Stuart Hayward-Higham, author of Mind the Gap 2017-2013 and Technical Development Director at SUEZ recycling and recovery UK said:

“It is important that this is not viewed as the waste industry attempting to secure more energy from waste capacity than the nation needs. To the contrary, overstating the case for investment would only damage companies, like SUEZ, which continue to invest billions of private capital to provide this vital infrastructure.

“Our industry is not calling for subsidies, or to be propped up by the public purse. Our only requirement is political leadership to guide and safeguard future investment by our sector in the UK through towards 2050. This leadership is just as vital for local authorities who are setting their long term strategies and procuring major infrastructure or services.

“If, as a nation, we are to set out an ambition to reach a high level of recycling (beyond 60%) – investing in the recycling value stream rather than energy-from-waste – this will require much wider-reaching policy which seeks to facilitate new domestic markets for recycled products and influence the whole product and packaging lifecycle –from design through consumption, collection, reprocessing and manufacturing.

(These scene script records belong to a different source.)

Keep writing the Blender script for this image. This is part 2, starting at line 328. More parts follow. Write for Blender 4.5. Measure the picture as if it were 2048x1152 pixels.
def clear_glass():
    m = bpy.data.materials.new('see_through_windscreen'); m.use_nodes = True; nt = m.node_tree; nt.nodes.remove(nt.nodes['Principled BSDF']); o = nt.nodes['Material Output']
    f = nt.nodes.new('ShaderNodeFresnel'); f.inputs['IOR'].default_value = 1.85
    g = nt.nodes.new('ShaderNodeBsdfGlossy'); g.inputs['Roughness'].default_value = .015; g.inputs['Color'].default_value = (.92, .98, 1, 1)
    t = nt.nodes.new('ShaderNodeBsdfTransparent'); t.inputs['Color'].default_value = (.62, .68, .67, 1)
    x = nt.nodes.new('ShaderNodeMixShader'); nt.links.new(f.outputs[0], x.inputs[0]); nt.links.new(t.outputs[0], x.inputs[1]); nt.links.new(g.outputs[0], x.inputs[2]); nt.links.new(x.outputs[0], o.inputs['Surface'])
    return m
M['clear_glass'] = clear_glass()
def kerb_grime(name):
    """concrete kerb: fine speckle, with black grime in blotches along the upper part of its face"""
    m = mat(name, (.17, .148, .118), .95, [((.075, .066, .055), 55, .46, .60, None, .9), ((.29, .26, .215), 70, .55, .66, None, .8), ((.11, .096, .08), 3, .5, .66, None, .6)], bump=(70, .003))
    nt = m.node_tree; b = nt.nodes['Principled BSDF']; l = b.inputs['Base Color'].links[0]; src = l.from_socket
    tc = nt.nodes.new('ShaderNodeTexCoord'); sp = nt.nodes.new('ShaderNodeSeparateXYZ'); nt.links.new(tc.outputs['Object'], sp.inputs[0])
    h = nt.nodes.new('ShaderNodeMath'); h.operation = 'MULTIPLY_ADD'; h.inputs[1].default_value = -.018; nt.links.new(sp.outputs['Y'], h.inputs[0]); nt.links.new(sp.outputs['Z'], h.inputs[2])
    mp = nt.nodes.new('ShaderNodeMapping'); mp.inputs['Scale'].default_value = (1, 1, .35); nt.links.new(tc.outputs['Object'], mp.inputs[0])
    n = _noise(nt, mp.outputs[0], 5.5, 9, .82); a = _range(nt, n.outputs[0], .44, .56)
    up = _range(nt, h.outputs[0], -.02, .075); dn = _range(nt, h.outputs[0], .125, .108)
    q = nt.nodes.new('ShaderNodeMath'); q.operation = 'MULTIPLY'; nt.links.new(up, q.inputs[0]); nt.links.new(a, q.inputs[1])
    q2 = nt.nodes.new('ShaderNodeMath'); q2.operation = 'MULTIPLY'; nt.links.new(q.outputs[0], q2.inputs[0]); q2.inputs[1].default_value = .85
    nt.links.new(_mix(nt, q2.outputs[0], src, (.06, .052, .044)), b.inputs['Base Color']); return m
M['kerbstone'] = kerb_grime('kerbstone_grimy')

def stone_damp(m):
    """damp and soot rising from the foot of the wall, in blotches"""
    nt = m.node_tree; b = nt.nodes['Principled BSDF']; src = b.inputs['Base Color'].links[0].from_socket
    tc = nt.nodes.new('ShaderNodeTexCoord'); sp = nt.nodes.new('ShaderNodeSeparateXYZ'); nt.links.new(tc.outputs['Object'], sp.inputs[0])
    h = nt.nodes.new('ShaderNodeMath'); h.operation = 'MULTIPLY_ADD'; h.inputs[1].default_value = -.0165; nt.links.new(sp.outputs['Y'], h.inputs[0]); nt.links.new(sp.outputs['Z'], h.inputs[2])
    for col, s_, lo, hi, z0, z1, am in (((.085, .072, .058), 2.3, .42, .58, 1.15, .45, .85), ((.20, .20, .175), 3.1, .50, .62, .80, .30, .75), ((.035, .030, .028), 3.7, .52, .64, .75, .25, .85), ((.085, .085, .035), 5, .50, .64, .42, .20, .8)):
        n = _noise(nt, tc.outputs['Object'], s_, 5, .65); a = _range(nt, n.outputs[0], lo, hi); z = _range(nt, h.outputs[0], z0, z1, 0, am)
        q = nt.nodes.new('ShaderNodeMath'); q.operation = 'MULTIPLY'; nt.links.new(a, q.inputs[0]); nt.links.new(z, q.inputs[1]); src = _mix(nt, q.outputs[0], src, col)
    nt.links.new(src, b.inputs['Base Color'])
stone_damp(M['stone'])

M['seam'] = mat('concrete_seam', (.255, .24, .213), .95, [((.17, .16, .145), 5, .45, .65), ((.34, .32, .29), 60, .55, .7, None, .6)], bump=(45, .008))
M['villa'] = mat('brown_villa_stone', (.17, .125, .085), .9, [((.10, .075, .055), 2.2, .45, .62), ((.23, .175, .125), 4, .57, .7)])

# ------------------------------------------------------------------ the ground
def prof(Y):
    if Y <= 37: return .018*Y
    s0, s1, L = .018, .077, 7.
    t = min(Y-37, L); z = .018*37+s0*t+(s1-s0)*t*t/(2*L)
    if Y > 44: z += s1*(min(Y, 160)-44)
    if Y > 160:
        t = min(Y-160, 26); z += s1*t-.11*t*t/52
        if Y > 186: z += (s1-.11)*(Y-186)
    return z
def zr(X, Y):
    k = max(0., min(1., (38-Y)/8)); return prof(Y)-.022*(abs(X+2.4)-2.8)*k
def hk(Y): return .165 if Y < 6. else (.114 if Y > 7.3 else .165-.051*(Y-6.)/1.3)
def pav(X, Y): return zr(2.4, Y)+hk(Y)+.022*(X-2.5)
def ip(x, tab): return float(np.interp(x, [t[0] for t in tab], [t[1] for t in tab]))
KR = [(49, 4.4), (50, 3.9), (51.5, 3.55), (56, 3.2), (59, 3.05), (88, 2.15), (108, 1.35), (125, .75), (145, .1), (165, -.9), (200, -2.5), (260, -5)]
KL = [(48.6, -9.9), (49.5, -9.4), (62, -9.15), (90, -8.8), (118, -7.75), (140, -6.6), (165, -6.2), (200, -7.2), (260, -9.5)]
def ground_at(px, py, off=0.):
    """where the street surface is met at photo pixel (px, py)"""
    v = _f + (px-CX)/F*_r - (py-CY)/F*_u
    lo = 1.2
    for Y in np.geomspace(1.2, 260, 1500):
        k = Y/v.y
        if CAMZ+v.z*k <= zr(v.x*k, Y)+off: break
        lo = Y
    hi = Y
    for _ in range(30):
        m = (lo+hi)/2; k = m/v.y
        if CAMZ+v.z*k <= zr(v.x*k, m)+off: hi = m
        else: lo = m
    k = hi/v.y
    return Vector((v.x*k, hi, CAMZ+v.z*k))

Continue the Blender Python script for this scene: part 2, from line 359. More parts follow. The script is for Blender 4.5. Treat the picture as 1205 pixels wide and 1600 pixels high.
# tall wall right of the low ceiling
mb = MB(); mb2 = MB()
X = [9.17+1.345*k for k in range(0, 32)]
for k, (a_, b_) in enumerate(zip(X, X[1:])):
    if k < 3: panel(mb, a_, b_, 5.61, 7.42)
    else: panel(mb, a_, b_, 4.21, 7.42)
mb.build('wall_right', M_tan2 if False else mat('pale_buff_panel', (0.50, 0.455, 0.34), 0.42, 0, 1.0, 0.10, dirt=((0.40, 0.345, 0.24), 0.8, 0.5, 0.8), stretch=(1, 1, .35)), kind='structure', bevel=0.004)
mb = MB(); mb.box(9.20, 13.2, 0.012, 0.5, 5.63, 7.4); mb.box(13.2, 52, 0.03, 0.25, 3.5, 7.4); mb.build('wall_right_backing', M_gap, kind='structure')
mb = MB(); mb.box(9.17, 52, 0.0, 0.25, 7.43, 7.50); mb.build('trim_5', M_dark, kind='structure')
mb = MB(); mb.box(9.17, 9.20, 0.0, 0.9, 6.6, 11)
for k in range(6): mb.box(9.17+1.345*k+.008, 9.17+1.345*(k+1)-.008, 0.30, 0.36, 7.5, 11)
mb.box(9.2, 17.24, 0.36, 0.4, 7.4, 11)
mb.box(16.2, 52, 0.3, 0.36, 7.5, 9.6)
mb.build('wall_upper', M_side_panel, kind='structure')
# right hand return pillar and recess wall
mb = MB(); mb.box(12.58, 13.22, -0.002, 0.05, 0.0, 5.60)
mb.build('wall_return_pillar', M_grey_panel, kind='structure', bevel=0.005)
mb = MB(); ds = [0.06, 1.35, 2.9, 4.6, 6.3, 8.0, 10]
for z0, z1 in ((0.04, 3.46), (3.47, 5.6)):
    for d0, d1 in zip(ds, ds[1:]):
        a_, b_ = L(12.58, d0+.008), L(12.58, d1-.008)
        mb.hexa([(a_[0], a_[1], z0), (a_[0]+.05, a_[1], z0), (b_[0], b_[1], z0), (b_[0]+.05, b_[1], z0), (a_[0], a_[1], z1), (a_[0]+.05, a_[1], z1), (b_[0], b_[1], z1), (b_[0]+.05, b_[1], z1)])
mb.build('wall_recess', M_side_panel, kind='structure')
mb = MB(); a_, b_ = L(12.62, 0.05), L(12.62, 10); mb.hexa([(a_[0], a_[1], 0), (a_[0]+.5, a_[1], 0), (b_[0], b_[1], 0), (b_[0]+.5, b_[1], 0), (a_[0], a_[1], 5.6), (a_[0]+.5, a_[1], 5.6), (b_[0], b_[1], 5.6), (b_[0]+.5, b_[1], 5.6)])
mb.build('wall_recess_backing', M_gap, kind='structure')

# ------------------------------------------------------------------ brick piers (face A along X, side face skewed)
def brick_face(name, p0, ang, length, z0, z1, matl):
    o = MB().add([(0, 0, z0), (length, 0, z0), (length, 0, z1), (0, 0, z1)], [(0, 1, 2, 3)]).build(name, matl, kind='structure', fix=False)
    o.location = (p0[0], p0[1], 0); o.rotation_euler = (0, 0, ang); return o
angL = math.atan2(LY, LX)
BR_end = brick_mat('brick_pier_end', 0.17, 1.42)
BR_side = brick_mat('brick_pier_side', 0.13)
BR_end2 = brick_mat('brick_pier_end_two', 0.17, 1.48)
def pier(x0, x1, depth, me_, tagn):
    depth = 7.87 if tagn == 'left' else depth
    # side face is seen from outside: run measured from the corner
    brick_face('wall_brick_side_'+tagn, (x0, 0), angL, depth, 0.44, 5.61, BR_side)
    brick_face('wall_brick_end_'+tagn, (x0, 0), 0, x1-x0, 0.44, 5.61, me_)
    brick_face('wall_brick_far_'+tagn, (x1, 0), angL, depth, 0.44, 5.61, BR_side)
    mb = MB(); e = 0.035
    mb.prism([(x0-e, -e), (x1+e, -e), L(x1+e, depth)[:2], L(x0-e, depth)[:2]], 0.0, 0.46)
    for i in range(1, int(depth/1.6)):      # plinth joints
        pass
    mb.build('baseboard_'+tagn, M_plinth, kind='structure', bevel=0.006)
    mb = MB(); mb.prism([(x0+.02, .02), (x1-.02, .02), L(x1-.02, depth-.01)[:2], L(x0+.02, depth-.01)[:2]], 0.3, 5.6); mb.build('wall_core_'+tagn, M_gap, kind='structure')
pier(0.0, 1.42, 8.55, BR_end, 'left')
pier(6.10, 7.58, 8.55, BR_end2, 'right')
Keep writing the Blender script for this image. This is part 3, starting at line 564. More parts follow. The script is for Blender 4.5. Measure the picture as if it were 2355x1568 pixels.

“The capacity gap will become a capacity crisis if we eschew energy-from-waste in favour of high-reaching recycling targets without robust policy action (and associated investment) to back it up.

“However, it is firmly our belief that this value stream approach needs to be considered at a regional level, which may result in different outputs for different regions dependent on the region’s role within the circular economy.

“For example, the Northern Powerhouse and Midlands Engine already have very different treatment capacity outlooks compared with the South East and will likely have very different future resource needs.

“Our own analysis has been more granular than most, looking at the regional dimension to infrastructure need and delivery. We need to ensure we have the right technology in the right place at the right time.”